One wonders how much free beer was promised for Rice to appear, at around the same time in the late eighties, on a public access cable TV show called ‘Race and Reason’ hosted by Tom Metzger, founder of the activist group, White Aryan Resistance, and former Ku Klux Klan ‘grand dragon’ for the state of California. Here Rice includes himself and former collaborators Death in June and Current 93 as artists who are either “racialist oriented” or “moving more and more towards racialist stuff.” Metzger and co-host Tom Padgett suggest that electronic music is “intrinsically white” and that it doesn’t “play on the same wavelength as a lot of the, uh, minorities” and Rice nods sagely, “Yeah, that’s what I feel too.” Metzger even goes so far as to suggest that Rice and his friends could be spearheading “a new propaganda art form for white Aryans.”

“Yeah, yeah, I think so,” confirms Rice, adding that he believes “this music appeals to a certain core of people. There are people everywhere who feel not a part of anything else that’s going on around them.” Much as he said to me of himself.

It was around that time that Rice worked as a nightwatchman for a group of apartment buildings in San Francisco, patrolling from eleven at night to seven in the morning with a gun and a pair of handcuffs, waiting for an alarm to go off.

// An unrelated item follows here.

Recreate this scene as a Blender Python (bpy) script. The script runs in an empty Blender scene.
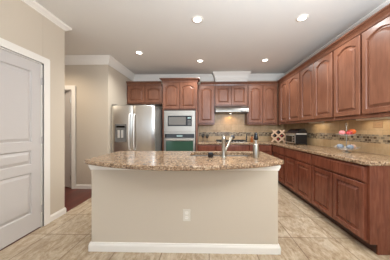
import bpy, bmesh, math, random
from mathutils import Matrix, Vector
S = bpy.context.scene
COL = S.collection
PI = math.pi
random.seed(4)

# ------------------------------------------------------------------ camera, world, lights, exposure
YAW = math.radians(1.3)
cd = bpy.data.cameras.new('camera'); cam = bpy.data.objects.new('camera', cd); COL.objects.link(cam)
cd.sensor_width = 36.0; cd.sensor_fit = 'HORIZONTAL'; cd.lens = 16.0
cam.location = (0, 0, 1.22); cam.rotation_euler = (PI/2, 0, YAW)
cd.shift_x = -0.0182; cd.shift_y = 0.0
cd.clip_start = 0.02
S.camera = cam
w = bpy.data.worlds.new('world'); S.world = w; w.use_nodes = True
w.node_tree.nodes['Background'].inputs[0].default_value = (0.89, 1.0, 1.16, 1)
w.node_tree.nodes['Background'].inputs[1].default_value = 0.55
S.view_settings.view_transform = 'Standard'; S.view_settings.look = 'None'
S.view_settings.gamma = 1.0; S.view_settings.use_curve_mapping = False
S.view_settings.exposure = 0.0
def area(name, loc, rot, sx, sy, power, color=(1, 1, 1)):
    l = bpy.data.lights.new(name, 'AREA'); l.shape = 'RECTANGLE'; l.size = sx; l.size_y = sy
    l.energy = power; l.color = color
    o = bpy.data.objects.new(name, l); COL.objects.link(o); o.location = loc; o.rotation_euler = rot
    return o
# added daylight fill at the open end of the room behind the camera
area('daylight_fill', (-1.3, -3.2, 1.45), (PI/2, 0, 0), 3.0, 2.2, 30, (0.92, 1.0, 1.08))
# unseen area light added to brighten the ceiling
area('ceiling_fill', (1.0, -0.3, 1.75), (math.radians(180-28), 0, 0), 0.8, 0.8, 150, (0.88, 1.0, 1.12))
DOWN_W = 12.5      # each recessed ceiling lamp
HALL_W = 17.0
UNDER_W = 0.55     # each slim lamp under the right wall cabinets

# ------------------------------------------------------------------ mesh helpers
class MB:
    def __init__(s): s.bm = bmesh.new(); s.smooth = False
    def box(s, x0, x1, y0, y1, z0, z1, bev=0.0, seg=1):
        r = bmesh.ops.create_cube(s.bm, size=1.0)
        vs = r['verts']
        for v in vs:
            v.co = Vector(((x0+x1)/2 + v.co.x*(x1-x0), (y0+y1)/2 + v.co.y*(y1-y0), (z0+z1)/2 + v.co.z*(z1-z0)))
        if bev > 0:
            es = list({e for v in vs for e in v.link_edges})
            bmesh.ops.bevel(s.bm, geom=es, offset=bev, segments=seg, profile=0.5, affect='EDGES')
        return s
    def loops(s, loops, cap0=True, cap1=True, closed=True):
        rows = [[s.bm.verts.new(p) for p in L] for L in loops]
        n = len(rows[0])
        for a, b in zip(rows, rows[1:]):
            for i in range(n if closed else n-1):
                j = (i+1) % n
                try: s.bm.faces.new((a[i], a[j], b[j], b[i]))
                except ValueError: pass
        if cap0: s.bm.faces.new(list(reversed(rows[0])))
        if cap1: s.bm.faces.new(rows[-1])
        return s
    def tube(s, pts, r, n=10, caps=True):
        pts = [Vector(p) for p in pts]; rs = r if isinstance(r, (list, tuple)) else [r]*len(pts)
        L = []; up = None
        for i, p in enumerate(pts):
            a = pts[max(i-1, 0)]; b = pts[min(i+1, len(pts)-1)]
            t = (b-a).normalized()
            if up is None:
                up = Vector((0, 0, 1)) if abs(t.z) < 0.9 else Vector((1, 0, 0))
            u = (up - t*up.dot(t)).normalized(); v = t.cross(u); up = u
            L.append([p + (u*math.cos(2*PI*k/n) + v*math.sin(2*PI*k/n))*rs[i] for k in range(n)])
        return s.loops(L, caps, caps)
    def lathe(s, prof, c=(0, 0, 0), n=24, cap=True):
        L = [[(c[0]+r*math.cos(2*PI*k/n), c[1]+r*math.sin(2*PI*k/n), c[2]+z) for k in range(n)] for r, z in prof]
        return s.loops(L, cap, cap)
    def ball(s, c, r, sx=1, sy=1, sz=1, n=16):
        rr = bmesh.ops.create_uvsphere(s.bm, u_segments=n, v_segments=max(6, n//2+2), radius=1.0)
        for v in rr['verts']: v.co = Vector((c[0]+v.co.x*r*sx, c[1]+v.co.y*r*sy, c[2]+v.co.z*r*sz))
        return s
    def prism(s, poly, f, d):
        # poly: 2D points; f maps (a,b) to 3D point; d: 3D extrusion vector
        A = [Vector(f(*p)) for p in poly]; D = Vector(d)
        return s.loops([A, [p + D for p in A]])
    def sweep(s, prof, path):
        # prof: (out, z) closed outline; path: xy polyline, room on the right-hand side
        P = [Vector((p[0], p[1])) for p in path]; L = []
        for i, p in enumerate(P):
            ns = []
            if i > 0: d = (P[i]-P[i-1]).normalized(); ns.append(Vector((d.y, -d.x)))
            if i < len(P)-1: d = (P[i+1]-P[i]).normalized(); ns.append(Vector((d.y, -d.x)))
            m = ns[0] if len(ns) == 1 else (ns[0]+ns[1])/(1+ns[0].dot(ns[1]))
            L.append([(p.x+m.x*o, p.y+m.y*o, z) for o, z in prof])
        return s.loops(L)
    def build(s, name, m, parent=None, smooth=False, world=True, angle=40):
        bm = s.bm
        bmesh.ops.recalc_face_normals(bm, faces=bm.faces)
        if parent is not None and world:
            M = Matrix.Translation(parent.location) @ parent.rotation_euler.to_matrix().to_4x4()
            q = parent.parent
            while q is not None:
                M = (Matrix.Translation(q.location) @ q.rotation_euler.to_matrix().to_4x4()) @ M
                q = q.parent
            bm.transform(M.inverted())
        me = bpy.data.meshes.new(name); bm.to_mesh(me); bm.free()
        me.materials.append(m)
        if smooth:
            me.polygons.foreach_set('use_smooth', [True]*len(me.polygons))
            try: me.set_sharp_from_angle(angle=math.radians(angle))
            except Exception: pass
        o = bpy.data.objects.new(name, me); COL.objects.link(o)
        if parent is not None: o.parent = parent
        return o
def tag(o, label, cat, group=None, kind=None):
    o['label'] = label; o['category'] = cat
    if group: o['group'] = group
    if kind: o['kind'] = kind
    return o
def thing(name, label, cat, loc=(0, 0, 0), rz=0.0, group=None):
    o = bpy.data.objects.new(name, None); COL.objects.link(o); o.empty_display_size = 0.1
    o.location = loc; o.rotation_euler = (0, 0, rz)
    return tag(o, label, cat, group)
def struct(o): o['kind'] = 'structure'; return o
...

In the course of the job, which is documented in his recent book, Twilight Man, Rice found himself exposed to “this whole apocalyptic side of San Francisco that most people weren’t. In the course of the book you can kind of see how I got into the mindset that I was in in the eighties because I just saw weirdness and violence and ugliness on a weekly basis. I really got to the point where I was in this Travis Bickle mindset. Driving through the streets of San Francisco just scowling at it all: at the people vomiting blood into the gutter, and the people taking a shit on the sidewalk.” He laughs at this as he tells me about it.

 

“I don’t regret anything I’ve ever done.”

 

“Every once in a while it gets annoying to still hear about” some of the more controversial moments of his past, Boyd tells me. He struggles with his self-made image as a “professional asshole” even as his insistence that he puts a “premium on civility” is hard to square with some of the things he has said and some of the company he has kept. Still, unlike Tony Wakeford of Death in June and Sol Invictus, who in 2007 renounced his NF membership as “probably the worst decision of my life”, Rice remains unrepentant. “No,” he says, pausing dramatically for a quick hoof of snuff,  “I don’t regret anything I’ve ever done.”